Eine Rose für den Meister

Dieses Gefühl bestärkte sich noch in dem Moment, als das 57-jährige Topmodel Kristen McMenamy mit seinen langen weiß-blonden Haaren in einem Brautkleid geistergleich über den Laufsteg auf den Modeschöpfer Gaultier zuschwebte und ihm im Namen Olivier Rousteings eine rote Rose überreichte. Dass sie direkt danach strauchelte und stürzte, tat dem Ereignis keinen Abbruch, wenn überhaupt brach es den Kitsch in all seiner Ernsthaftigkeit auf, der diese Königshuldigung umgab.

Von einem Balkon aus präsentierten sich die Models den Fashion-Jüngern auf der Straße, nachdem sie am geladenen Hofstaat vorbeigelaufen waren. Zwei Monitore, an der Außenfassade angebracht, übertrugen die Laufsteg-Looks live nach draußen. Am Ende zeigten sich auch die beiden Modedesigner Rousteing und Gaultier auf dem Balkon und nahmen wie ein frisch vermähltes Königspaar den Applaus der Menge entgegen.

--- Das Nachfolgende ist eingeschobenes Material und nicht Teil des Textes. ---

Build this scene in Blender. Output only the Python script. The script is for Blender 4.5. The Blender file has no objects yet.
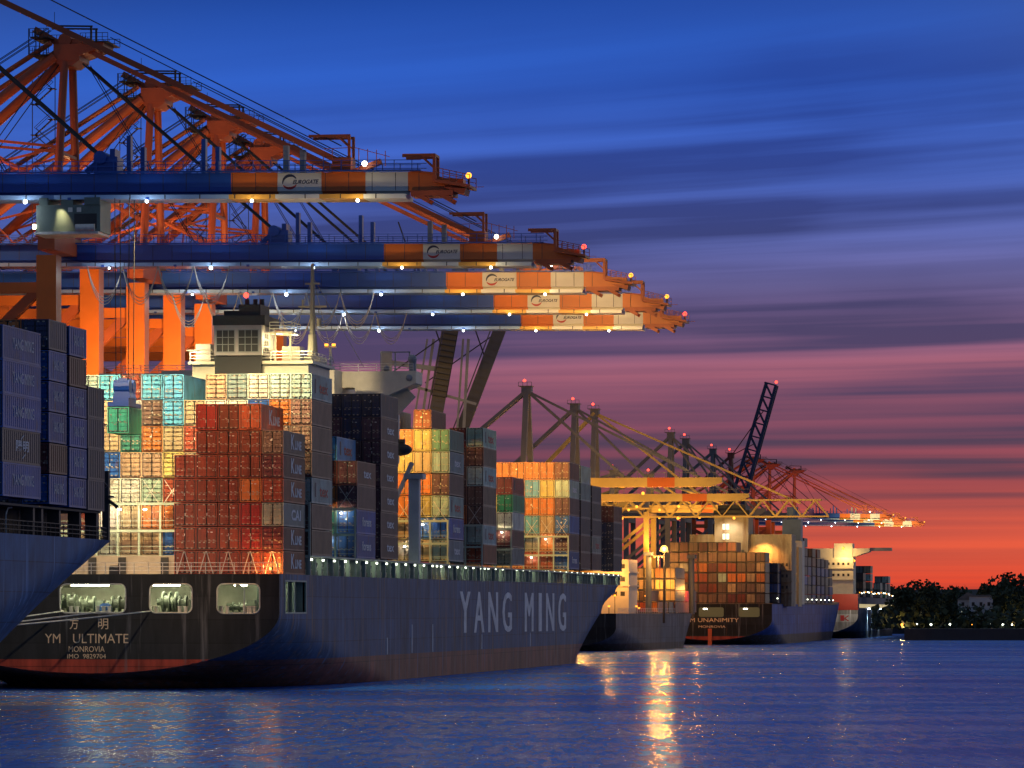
import bpy, bmesh, math, random
from math import sin, cos, tan, atan, radians, pi, sqrt
from mathutils import Vector, Matrix
random.seed(11)
SC = bpy.context.scene
COL = SC.collection
# ------------------------------------------------------------------ frame of reference
F, CX, HY, CH = 4220.0, 512.0, 611.0, 8.76        # focal length in px, principal column, horizon row, eye height
PHI = atan(0.151)                                 # the quay runs this far off the viewing axis
V = Vector((cos(PHI), -sin(PHI), 0.0))            # towards the open water
U = Vector((sin(PHI), cos(PHI), 0.0))             # along the quay, away from the viewer
ORG = Vector((-25.6, 465.0, 0.0))                 # starboard corner of the middle ship's transom
def sp(s, t, z=0.0):
    return ORG + V * s + U * t + Vector((0, 0, z))
def pix(px, py, D):
    return Vector(((px - CX) / F * D, D, CH + (HY - py) / F * D))
def sh(s, t, z=0.0):                              # the same frame for a ship's own children
    return Vector((s, t, z))

# ------------------------------------------------------------------ materials
MATS = {}
def new_mat(name):
    m = bpy.data.materials.new(name); m.use_nodes = True
    nt = m.node_tree
    b = nt.nodes['Principled BSDF']
    return m, nt, b
def _noise(nt, scale, detail=4, rough=.6, vec=None, stretch=None):
    tc = nt.nodes.new('ShaderNodeTexCoord')
    n = nt.nodes.new('ShaderNodeTexNoise'); n.inputs['Scale'].default_value = scale
    n.inputs['Detail'].default_value = detail; n.inputs['Roughness'].default_value = rough
    src = tc.outputs['Object']
    if stretch:
        mp = nt.nodes.new('ShaderNodeMapping'); mp.inputs['Scale'].default_value = stretch
        nt.links.new(src, mp.inputs['Vector']); src = mp.outputs['Vector']
    nt.links.new(src, n.inputs['Vector'])
    return n
def _ramp(nt, fac, stops):
    r = nt.nodes.new('ShaderNodeValToRGB')
    e = r.color_ramp.elements
    while len(e) > 1: e.remove(e[-1])
    e[0].position = stops[0][0]; e[0].color = (*stops[0][1], 1)
    for p, c in stops[1:]:
        x = e.new(p); x.color = (*c, 1)
    nt.links.new(fac, r.inputs['Fac'])
    return r
def _mul(nt, a, b, fac=1.0):
    m = nt.nodes.new('ShaderNodeMix'); m.data_type = 'RGBA'; m.blend_type = 'MULTIPLY'
    m.inputs['Factor'].default_value = fac
    for s, v in ((6, a), (7, b)):
        if hasattr(v, 'links'): nt.links.new(v, m.inputs[s])
        else: m.inputs[s].default_value = (*v, 1)
    return m.outputs[2]
def _mix(nt, fac, a, b):
    m = nt.nodes.new('ShaderNodeMix'); m.data_type = 'RGBA'
    if hasattr(fac, 'links'): nt.links.new(fac, m.inputs['Factor'])
    else: m.inputs['Factor'].default_value = fac
    for s, v in ((6, a), (7, b)):
        if hasattr(v, 'links'): nt.links.new(v, m.inputs[s])
        else: m.inputs[s].default_value = (*v, 1)
    return m.outputs[2]
def paint(name, col, rough=.45, wear=.35, scale=.35, metal=0.0, rust=None, stretch=None, spec=.5):
    """worn paint: broad mottling plus optional rust streaks"""
    if name in MATS: return MATS[name]
    m, nt, b = new_mat(name)
    n = _noise(nt, scale, 6, .65, stretch=stretch)
    r = _ramp(nt, n.outputs['Fac'], [(.3, (1 - wear,) * 3), (.7, (1 + wear * .3,) * 3)])
    c = _mul(nt, col, r.outputs['Color'])
    if rust:
        n2 = _noise(nt, scale * 1.7, 7, .7, stretch=rust[1])
        r2 = _ramp(nt, n2.outputs['Fac'], [(rust[2], (0, 0, 0)), (rust[2] + .12, (1, 1, 1))])
        c = _mix(nt, r2.outputs['Color'], c, rust[0])
    nt.links.new(c, b.inputs['Base Color'])
    b.inputs['Roughness'].default_value = rough; b.inputs['Metallic'].default_value = metal
    b.inputs['Specular IOR Level'].default_value = spec
    MATS[name] = m
    return m
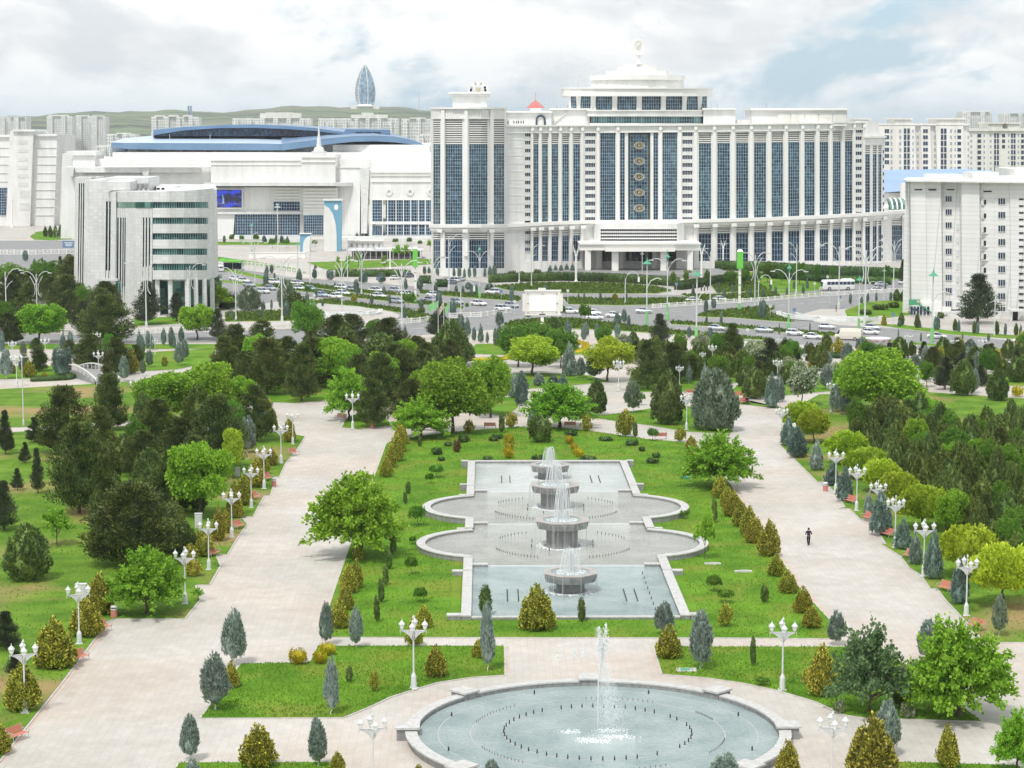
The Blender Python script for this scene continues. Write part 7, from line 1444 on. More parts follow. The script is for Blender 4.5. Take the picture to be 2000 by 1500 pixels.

Das Gros der Modewelt reagierte trotz der Kritik mangelnder Innovation positiv – wenn auch nicht überschwänglich – auf die Entwürfe, die auch Jean Paul Gaultier an dieser Stelle zum ersten Mal sah. Vielleicht ist der Mangel an Aufregung einer Fatigue für das Fantastische geschuldet. Denn fantastisch war Rousteings Beitrag für Gaultier auf jeden Fall, und auch das Abfeiern des Skandaldesigners, das dieser sich von der Kollaboration erhofft haben dürfte, ist aufgegangen. Süffisant selbstironisch durchbrach eine Soundcollage über Jean-Paul Gaultier als Enfant Terrible die Schau, darauf folgte ein Glitch-Loop: "Olivier Rousteing! Olivier Rousteing! Olivier Rousteing!"